The secret things belong to the LORD our God, but the things revealed belong to us (Deut. 29:29).  Pour over the Word of God and learn all you can about the “revealed” things of God. Don’t worry about the things that are not revealed. There are some things that are not even going to be known when we get to heaven. You know one of the things that’s going to make eternity interesting is the fact that our knowledge of God is probably going to be an increasing / growing knowledge.

Here is something interesting to think about. Remember, Paul said that, “There abides faith, hope and love, but the greatest of these is love” (1 Cor. 13:13).   He writes this in the present tense. He says, there “abides” faith, hope and love.

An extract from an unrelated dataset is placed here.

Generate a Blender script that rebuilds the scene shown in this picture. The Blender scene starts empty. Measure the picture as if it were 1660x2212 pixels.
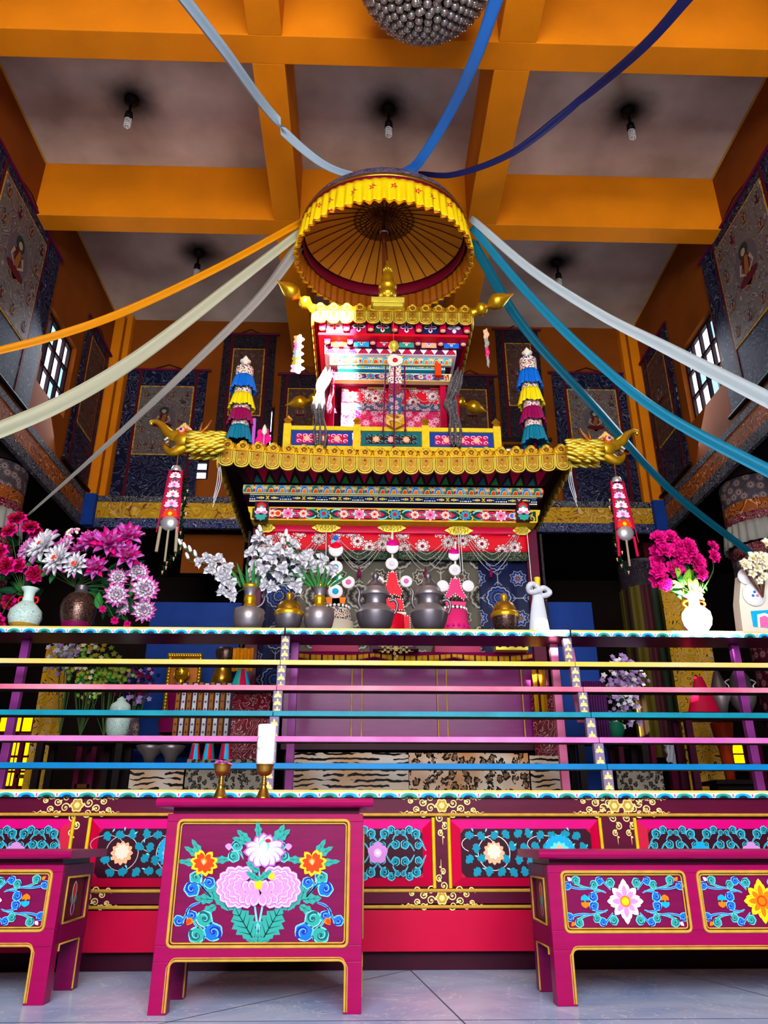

Some people say that when we get to heaven we’re not going to have faith and hope anymore we’re just going to have love. That’s not true according to what Paul said.  He said there “abides” (present tense) faith, hope and love. When we get to heaven we’re going to have new revelations from God and we’re going to exercise faith and hope in them as we see them come to pass.

And when I read from the Bible these words:  “For the Lamb at the center of the throne will be their shepherd; ‘he will lead them to springs of living water.' 'And God will wipe away every tear from their eyes.’” (Rev. 7:17). I take this to mean that there is going to be an increase and development of not only my intellectual life, but also of my emotional life.  All my experience of God will be developing in heaven.

Yet, as eternity continues, God will then and forever be incomprehensible.